>>>

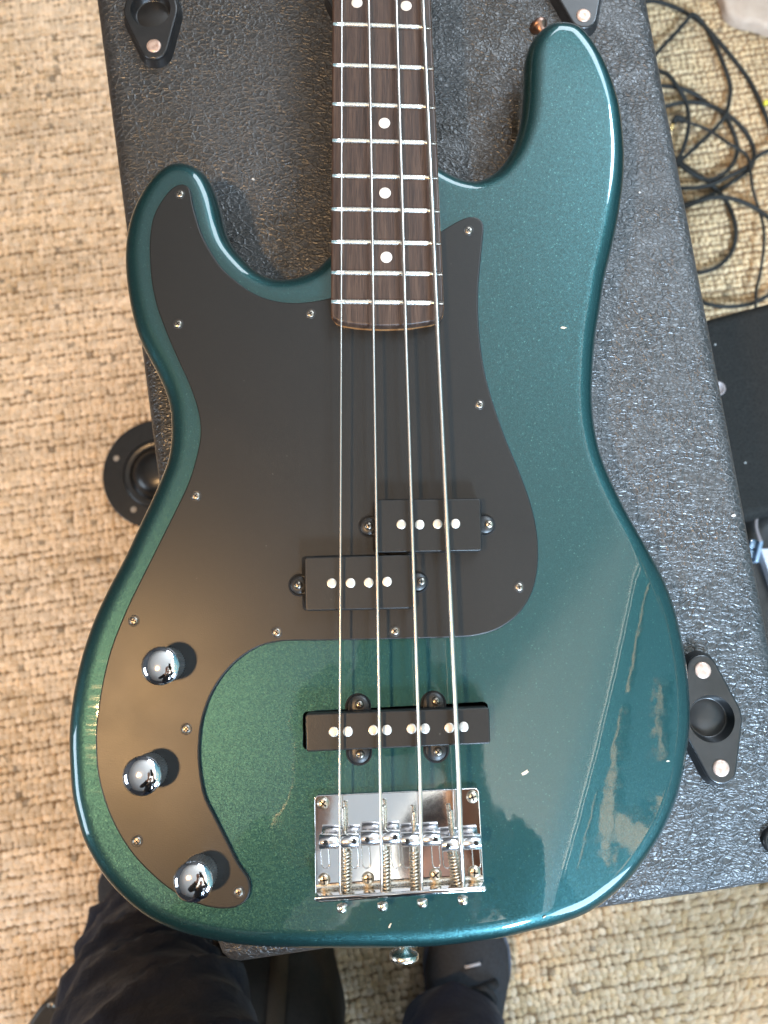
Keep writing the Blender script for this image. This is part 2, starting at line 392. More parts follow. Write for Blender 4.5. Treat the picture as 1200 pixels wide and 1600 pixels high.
# ================================================================== SETTING
# room around: floor, ceiling and the blue-green wall that the lacquer mirrors
mb = MB(); box(mb, -3, 3, -3.2, 3.2, FLOOR-.05, FLOOR-.012); tag(mb.build('floor', mat('floor_boards', (.16,.10,.06), .6)), kind='structure')
mb = MB(); box(mb, -3, 1.42, -3.2, 3.2, 1.90, 2.0); tag(mb.build('ceiling', M['plaster']), kind='structure')
mb = MB()
box(mb, 1.42, 1.48, -1.15, 3.2, FLOOR-.01, 1.99); tag(mb.build('wall', M['bluewall']), kind='structure')
mb = MB(); box(mb, -2.5, 1.41, 2.7, 2.76, FLOOR-.01, 1.89); tag(mb.build('far_wall', M['greywall']), kind='structure')
mb = MB(); box(mb, -2.56, -2.5, -2.4, 2.69, FLOOR-.01, 1.89); tag(mb.build('left_wall', M['greywall']), kind='structure')
mb = MB()
box(mb, 1.35, 1.418, -1.15, 3.2, 1.845, 1.897, 0, None, .008); box(mb, 1.39, 1.418, -1.15, 3.2, 1.72, 1.76, 0, None, .006)
tag(mb.build('cornice', M['plaster']), kind='structure')

def wall_shelf():
    root = empty('wall_shelf', (1.40, -.4, 1.0), 'pine shelf rails and boxes fixed high on the blue-green wall', 'shelf')
    for nm, a in (('rail',(1.385,1.417,-.46,.20,1.20,1.245)),('rail',(1.385,1.417,-.98,-.52,1.22,1.262)),('plank',(1.33,1.417,-1.06,-.66,.98,1.01)),('rail',(1.385,1.417,-.56,-.08,.78,.81)),
        ('box',(1.34,1.41,-1.00,-.90,1.012,1.10)),('box',(1.34,1.41,-.88,-.79,1.012,1.17)),('rail',(1.385,1.417,-.95,-.60,.70,.73)),('box',(1.36,1.41,-.76,-.70,1.012,1.06)),('rail',(1.385,1.417,-1.05,-.80,1.36,1.385)),('rail',(1.385,1.417,-.62,-.40,1.07,1.085)),('rail',(1.385,1.417,-.20,.12,1.02,1.04)),('rail',(1.385,1.417,-.35,-.10,.66,.675))):
        b = MB(); box(b, *a, 0, None, .004); b.build(nm, M['pine'], root)
wall_shelf()
# ------------------------------------------------------------------ rug
u_dir = Vector((math.cos(R(8.5)), math.sin(R(8.5)), 0)); v_dir = Vector((-u_dir.y, u_dir.x, 0))
def rug():
    root = empty('jute_rug', (0, 0, FLOOR), 'natural jute rug of chunky woven yarn spread on the floor under everything', 'rug')
    mb = MB(); box(mb, -1.3, 1.3, -1.5, 1.4, FLOOR-.010, FLOOR-.0035)
    me = mb.build('backing', mat('jute_backing', (.28,.19,.11), .95), root)
    pu, pv = .0080, .0084      # knot pitch across and along
    lo, hi = P(-60, 1680, FLOOR), P(1260, -60, FLOOR); lo.x = P(-60, -60, FLOOR).x
    us, vs_ = [], []
    U = np.arange(-1.1, 1.1, pu); Vv = np.arange(-1.1, 1.1, pv)
    gu, gv = np.meshgrid(U, Vv); rowi = np.arange(len(Vv))[:, None]+np.zeros_like(gu)
    gu = gu+(rng.rand(*gu.shape)-.5)*pu*.38; gv = gv+(rng.rand(*gu.shape)-.5)*pv*.22+.0016*np.sin(gu*23+rowi*1.7)
    x = gu*u_dir.x+gv*v_dir.x; y = gu*u_dir.y+gv*v_dir.y
    keep = (x > lo.x-.03) & (x < hi.x+.03) & (y > lo.y-.03) & (y < hi.y+.03)
    # nothing can see the yarn under the cabinet
    cab = (x > -.23) & (x < .26) & (y > -.30)
    keep &= ~cab
    x, y, ri, gu_ = x[keep], y[keep], rowi[keep].astype(int), gu[keep]; n = len(x)
    # template: low dome, elongated
    th = np.arange(8)*2*np.pi/8; rings = [(1.0, 0.0), (.86, .5), (.5, .87)]
    tv = np.array([[r*np.cos(t), r*np.sin(t), h] for r, h in rings for t in th]+[[0, 0, 1.0]])
    tf = [(k*8+i, k*8+(i+1) % 8, (k+1)*8+(i+1) % 8, (k+1)*8+i) for k in range(2) for i in range(8)]
    tt = [(16+i, 16+(i+1) % 8, 24) for i in range(8)]
    # zones: slanted grains in the open weave, rope rows at the lower right
    rope = 1/(1+np.exp(-((x-.34)/.02))) * (y < -.18)
    vertg = 1/(1+np.exp(-((-.30-x)/.04)))*(y > -.15)
    ang = np.where(rng.rand(n) < .5, 1, -1)*rng.uniform(.2, 1.0, n)+1.3*vertg*rng.rand(n)
    ang = ang*(1-rope)+rope*(.42+.25*rng.randn(n))+R(8.5)
    row_big = .88+.24*np.sin(ri*2.399)**2*rng.uniform(.8, 1.2, n)
    a = pu*(.62+.22*rng.rand(n))*(1+.35*rope); b = pv*(.50+.14*rng.rand(n))*row_big**.5*(1-.15*rope); h = .0029*(.7+.6*rng.rand(n))*row_big
    warm = 1/(1+np.exp(-(x-.1)/.05))*(y > -.1); a = a*(1-.24*warm); b = b*(1-.20*warm); h = h*(1+.45*warm)
    X = tv[None, :, 0]*a[:, None]; Y = tv[None, :, 1]*b[:, None]; Z = tv[None, :, 2]*h[:, None]
    X += rng.normal(0, pu*.035, X.shape); Y += rng.normal(0, pv*.035, X.shape); Z += X*rng.uniform(-.35, .35, n)[:, None]
    ca, sa = np.cos(ang)[:, None], np.sin(ang)[:, None]
    co = np.stack([x[:, None]+X*ca-Y*sa, y[:, None]+X*sa+Y*ca, Z-.0028], -1).reshape(-1, 3)
    m_ = len(tv); base = (np.arange(n)*m_)
    q = (base[:, None, None]+np.array(tf)[None]).reshape(-1, 4); t3 = (base[:, None, None]+np.array(tt)[None]).reshape(-1, 3)
    me = D.meshes.new('woven_yarn'); me.vertices.add(len(co)); me.vertices.foreach_set('co', co.ravel())
    nl = q.size+t3.size; me.loops.add(nl); me.loops.foreach_set('vertex_index', np.concatenate([q.ravel(), t3.ravel()]))
    npoly = len(q)+len(t3); me.polygons.add(npoly)
    tot = np.concatenate([np.full(len(q), 4), np.full(len(t3), 3)]); st_ = np.concatenate([[0], np.cumsum(tot)[:-1]])
    me.polygons.foreach_set('loop_start', st_.astype(np.int32)); me.polygons.foreach_set('use_smooth', np.ones(npoly, bool))
    me.update(calc_edges=True); me.validate()
    # yarn colours: vary per knot, row and blotch, plus light painted in by side
    kn = np.interp(np.arange(ri.max()+1)/4.0, np.arange(200), rng.rand(200)); rr1 = rng.rand(ri.max()+1)
    rowtone = .82+.22*kn[ri]+.16*rr1[ri]
    warm = 1/(1+np.exp(-(x-.1)/.05))*(y > -.1)  # warm light at the upper right, painted into the yarn colour
    patch = .5+.5*np.sin(x*9+2*np.sin(y*7))*np.cos(y*6+1.3)
    lum = (.82+.30*rng.rand(n))*rowtone**.55
    c0 = np.array([.62, .445, .25]); c1 = np.array([.76, .62, .46])
    mixv = np.clip(.25+.55*patch+.2*rng.randn(n), 0, 1)[:, None]
    lf = 1/(1+np.exp((x+.20)/.05)); lum = lum*(1+.14*lf); mixv = np.clip(mixv+.45*lf[:, None], 0, 1.25)  # brighter, paler left side: lamp light painted into the yarn colour
    mixv = mixv*(1-.8*warm[:, None])
    col = (c0*(1-mixv)+c1*mixv)*lum[:, None]*(1-.12*warm[:, None])*(.93+.14*patch[:, None])
    dark = rng.rand(n) < .012; col[dark] *= .45
    at = me.color_attributes.new('tint', 'FLOAT_COLOR', 'POINT')
    cc = np.ones((n, m_, 4)); cc[:, :, :3] = col[:, None, :]
    shade = np.ones(m_); cc[:, :, :3] *= shade[None, :, None]
    at.data.foreach_set('color', cc.ravel()); me.materials.append(M['jute'])
    o = D.objects.new('woven_yarn', me); scene.collection.objects.link(o); o.parent = root; o['kind'] = 'stuff'
    # loose fibres
    mb = MB()
    for px, py, a_, L in ((12,1192,1.9,.014),(50,1118,.9,.010),(15,1570,.7,.018),(905,1560,.4,.01),(860,1530,2.2,.012),(1118,1400,1.,.01),(70,1298,1.2,.01),(985,1572,.2,.012),(34,118,.6,.008)):
        c = P(px, py, FLOOR+.004)
        tube(mb, [c, c+Vector((math.cos(a_)*L*.5, math.sin(a_)*L*.5, .002)), c+Vector((math.cos(a_+.5)*L, math.sin(a_+.5)*L, 0))], .0004, 5)
    o = mb.build('loose_fibre', M['cord'], root); o['kind'] = 'stuff'
rug()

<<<

Work to complete:
Copy each line above where the string "high" occurs.

Full output:
Keep writing the Blender script for this image. This is part 2, starting at line 392. More parts follow. Write for Blender 4.5. Treat the picture as 1200 pixels wide and 1600 pixels high.
    root = empty('wall_shelf', (1.40, -.4, 1.0), 'pine shelf rails and boxes fixed high on the blue-green wall', 'shelf')